Die Bundesregierung rief zur Besonnenheit auf. Aussenminister Heiko Maas bemüht sich mit Kontakten nach Teheran und zur US-Regierung um eine Deeskalation. «Die US-Militäroperation folgte auf eine Reihe gefährlicher Provokationen Irans. Es ist durch die Aktion aber nicht einfacher geworden, Spannungen abzubauen», sagte der SPD-Politiker.
Hassan Ruhani kündigte Vergeltung an. «Zweifellos werden der Iran und andere unabhängige Staaten dieses schreckliche Verbrechen der USA rächen», erklärte er. Aussenminister Mohammed Dschwad Sarif twitterte: «Die Ermordung General Soleimanis war extrem gefährlich und wird zu einer Eskalation der Krise führen.»
Israels Ministerpräsident Benjamin Netanjahu brach wegen der Lage im Irak seinen Besuch in Griechenland ab und stellte sich an die Seite der USA. «So wie Israel das Recht zur Selbstverteidigung hat, haben auch die Vereinigten Staaten exakt dasselbe Recht», sagte er. Das Land befindet sich nach dem Vorfall in erhöhter Alarmbereitschaft. Israel und der Iran sind Erzfeinde. Teheran hat in der Vergangenheit mit Vergeltungsschlägen gegen den US-Verbündeten gedroht.

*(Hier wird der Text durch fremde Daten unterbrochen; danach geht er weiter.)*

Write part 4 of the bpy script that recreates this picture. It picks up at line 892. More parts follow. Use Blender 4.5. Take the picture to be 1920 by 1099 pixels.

Pompeo telefonierte mit zahlreichen Aussenministern, darunter auch mit seinem russischen Amtskollegen Sergej Lawrow. Pompeo habe betont, die USA strebten weiter eine «Deeskalation» im Nahen Osten an, hiess es. Lawrow warnte nach Angaben aus Moskau, das Vorgehen der USA könne schwerwiegende Konsequenzen für den Frieden und die Stabilität in der Region haben.
US-Politiker debattierten unterdessen über die Rechtmässigkeit des US-Angriffs in Bagdad. Einige Demokraten warfen Trump vor, ohne Zustimmung des Kongresses gehandelt zu haben und warnten vor den möglichen Folgen der jüngsten Eskalation.